Le premier ministre aurait pu nommer Mark Carney à son cabinet et assurer son entrée à la Chambre des communes en déclenchant une élection partielle dans un château fort libéral. Mais on ignore si une telle option a même effleuré l’esprit des stratèges libéraux.

D’ici quelques semaines, Justin Trudeau devra déclencher une élection partielle dans la circonscription de Toronto-St. Paul’s, devenue vacante en décembre à la suite de la démission de l’ex-ministre Carolyn Bennett, nommée depuis ambassadrice du Canada au Danemark.

Cette élection partielle pourrait être l’occasion rêvée pour M. Carney de finalement faire le saut en politique. L’ancienne cheffe de cabinet de la ministre des Finances Chrystia Freeland, Leslie Church, convoite déjà l’investiture libérale dans cette circonscription.
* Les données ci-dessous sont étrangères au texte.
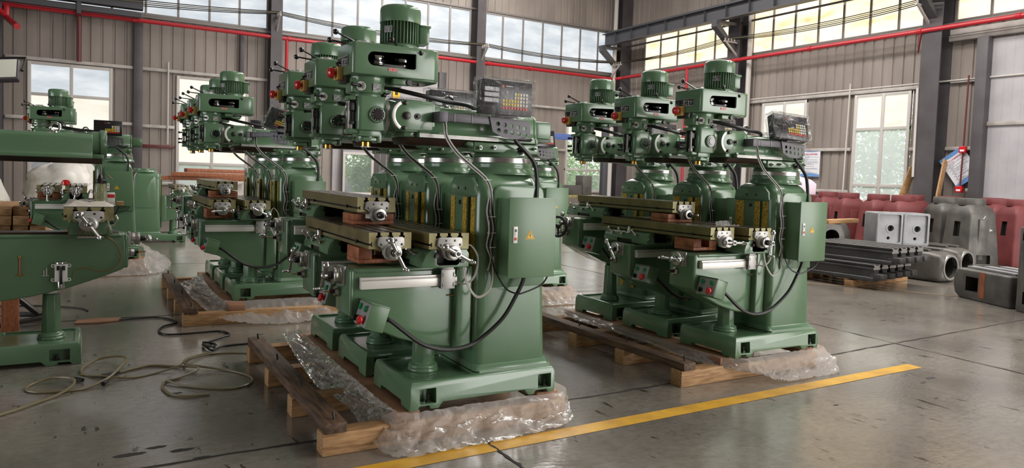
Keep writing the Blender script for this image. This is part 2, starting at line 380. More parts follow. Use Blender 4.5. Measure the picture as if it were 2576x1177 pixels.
# --- doors
d1 = MB()
for x0, x1, z0, z1 in ((6.9, 7.25, 0, 4.88), (8.32, 10.62, 0, 4.88), (7.25, 8.32, 2.02, 4.88), (7.25, 8.32, 0, .6)): d1.box(x0, x1, VC-.08, VC, z0, z1)
for k in range(17):
    x = 7.0+.22*k
    if not 7.2 < x < 8.4: d1.box(x, x+.012, VC-.086, VC-.08, 0, 4.86)
do = struct('door_1', d1, ['door_panel'], bevel=.003, label='white panelled sliding door in the back wall with a glazed hatch')
link('window_frame', (lambda f: (f.box(7.25, 8.32, VC-.1, VC-.02, .6, .68), f.box(7.25, 8.32, VC-.1, VC-.02, 1.94, 2.02), f.box(7.25, 7.33, VC-.1, VC-.02, .68, 1.94), f.box(8.24, 8.32, VC-.1, VC-.02, .68, 1.94), f)[-1])(MB()).mesh(['frame_white'], .005), do)
link('pane', MB().box(7.33, 8.24, VC-.05, VC-.042, .68, 1.94).mesh(['glass_pane']), do)
d2 = MB().box(UC-.07, UC, 3.2, 9.4, 0, 5.15)
for k in range(31): d2.box(UC-.074, UC-.07, 3.3+.2*k, 3.308+.2*k, 0, 5.13)
do2 = struct('door_2', d2, ['door_panel'], label='tall pale panel sliding door in the right wall')
link('rail', MB().box(UC-.13, UC-.07, 3.2, 9.5, 3.04, 3.14).mesh(['girt_white'], .008), do2)
link('header_track', MB().box(UC-.2, UC, 3.0, 10.4, 5.2, 5.34).box(UC-.16, UC-.02, 3.0, 10.4, 5.36, 5.5).mesh(['girt_white'], .008), do2)
# --- steel frame: columns, girts, runway beam
tn = 0
def trim(mb, mats, bevel=0., label=None):
    global tn; tn += 1
    return struct('trim_%d' % tn, mb, mats, bevel=bevel, label=label)
def hcol(axis, at, s, w, d, z1, m='column_paint', z0=0):
    mb = MB(); t = .02
    bbox(mb, axis, at, s-w/2, s+w/2, d-t, d, z0, z1); bbox(mb, axis, at, s-w/2, s+w/2, 0, t, z0, z1); bbox(mb, axis, at, s-.012, s+.012, t, d-t, z0, z1)
    return trim(mb, [m])
for s in (-2.2, 4.95, 12.1): hcol('x', VC-.03, s, .34, .45, ZC)
hcol('x', VC-.03, 18.7, .5, .5, ZC)
for s in (17.25, 10.65, 4.05): hcol('y', UC-.03, s, .5, .5, ZC)
trim(MB().box(1.05, 1.28, VC-.2, VC-.04, 0, 5.6), ['column_paint'], .01)
trim(MB().box(3.94, 4.06, VC-.14, VC-.04, 4.1, 5.5), ['column_paint'], .01)
trim(MB().box(10.64, 10.92, VC-.16, VC-.04, 0, 5.0), ['column_paint'], .01)
trim(MB().box(UC-.3, UC-.04, 9.4, 9.66, 0, 5.2), ['column_paint'], .01)
trim(MB().box(UC-.3, UC-.04, 2.95, 3.18, 0, 5.2), ['column_paint'], .01)
for (a, b, z) in ((-9, -2.4, 4.15), (-2.0, 1.05, 4.15), (1.28, 4.78, 4.15), (5.12, 11.9, 4.2), (12.3, 18.4, 4.13), (.6, 1.04, 2.53), (1.28, 2.14, 2.5), (-2.0, -1.55, 2.55), (1.28, 2.14, 1.92), (12.3, 16.2, 2.5), (.58, 2.1, .84), (10.95, 11.9, 2.2), (-9, -2.4, 2.2)):
    trim(MB().box(a, b, VC-.1, VC-.035, z-.045, z+.045), ['girt_white'] if z != 1.92 else ['pipe_red_dark'], .006)
for (a, b, z) in ((17.55, 22.6, 4.13), (11.0, 16.9, 4.13), (9.66, 10.35, 4.2), (13.06, 14.58, 2.52), (10.95, 11.32, 2.5), (9.66, 10.38, 2.5), (13.06, 14.58, 1.3), (-6, 2.9, 4.13)):
    trim(MB().box(UC-.1, UC-.035, a, b, z-.045, z+.045), ['girt_white'], .006)
for axis, at, a, b in (('x', VC, -9.2, 18.4), ('y', UC, -4, 23)):
    mb = MB(); bbox(mb, axis, at, a, b, .03, .12, CZ0-.09, CZ0-.01); bbox(mb, axis, at, a, b, .03, .09, CZ1+.01, CZ1+.08); trim(mb, ['frame_grey'], .006)
rb = MB()
X0 = 17.75
rb.box(X0-.16, X0+.16, -4, 23.35, 7.15, 7.18).box(X0-.13, X0+.13, -4, 23.35, 6.72, 6.75).box(X0-.01, X0+.01, -4, 23.35, 6.75, 7.15).box(X0-.03, X0+.03, -4, 23.3, 7.18, 7.26)
for k in range(28): rb.box(X0-.12, X0+.12, 22.6-.95*k, 22.612-.95*k, 6.75, 7.15)
trim(rb, ['beam_paint'], label='dark steel crane runway beam along the right wall')
for y in (23.3, 17.25, 10.65, 4.05):
    cb = MB().box(X0-.25, UC-.5, y-.13, y+.13, 6.62, 6.72)
    cb.prism([(X0-.25, 6.62), (X0-.25, 6.5), (UC-.5, 5.75), (UC-.5, 5.9), (X0-.1, 6.62)], 'y', y-.11, y+.11)
    trim(cb, ['beam_paint'])
trim(MB().tube([(18.72, 23.3, 6.78), (18.72, 4, 6.78)], .035), ['beam_paint'])
trim(MB().box(-9, 1.25, VC-.72, VC-.42, 5.72, 6.0).box(-9, 1.2, VC-.66, VC-.48, 5.5, 5.62).box(-.35, -.25, VC-.7, VC-.03, 5.4, 5.72).box(-5.35, -5.25, VC-.7, VC-.03, 5.4, 5.72), ['beam_paint'], label='dark steel rail high on the back wall at the left')
# --- floor joints and painted lines
def strip(p, q, w, z=.0025, jag=0, n=40):
    mb = MB(); p, q = Vector(p), Vector(q); d = (q-p).normalized(); nn = Vector((-d.y, d.x)); L = []; R = []
    for i in range(n+1):
        c = p+(q-p)*i/n; j = nn*(random.uniform(-1, 1)*jag); ww = w*(1+random.uniform(-.5, .7)*(1 if jag else 0))
        L.append(mb.bm.verts.new((*(c+j+nn*ww/2), z))); R.append(mb.bm.verts.new((*(c+j-nn*ww/2), z)))
    for i in range(n): mb.face((L[i], L[i+1], R[i+1], R[i]))
    return mb
trim(strip((-2, 3.15), (5.75, 3.29), .12, .002), ['yellow_paint'], label='worn yellow floor line in front of the machines')
trim(strip((10.2, 5.2), (8.6, 7.6), .09, .002), ['faded_line'])
for p, q in (((-6, 3.62), (3.6, 3.72)), ((3.6, 3.72), (14, 4.25)), ((-9, 7.6), (9, 7.2)), ((-9, 11.2), (15, 11.2)), ((-9, 15), (15, 15)), ((1.83, 3.5), (1.80, 1.0)), ((6.3, 1.5), (6.62, 8.6)), ((1.9, 5.8), (1.9, 22)), ((6.62, 8.6), (6.7, 22)), ((11.2, 1), (11.3, 12))):
    trim(strip(p, q, .014, .003, .008, 70), ['crack'])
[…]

Selon Scott Reid, un ancien proche collaborateur de Paul Martin, se faire élire comme député est un passage obligé pour quiconque souhaite diriger un parti national.

Il soutient que Mark Carney « ne pourra pas connaître du succès comme candidat » dans une course à la direction du parti « tant qu’il ne connaîtra pas du succès comme candidat dans une simple élection ».

Après ses discours sur l’économie, Mark Carney aura-t-il le goût de faire le saut en politique ? L’heure des décisions est arrivée pour l’ex-gouverneur de la Banque du Canada.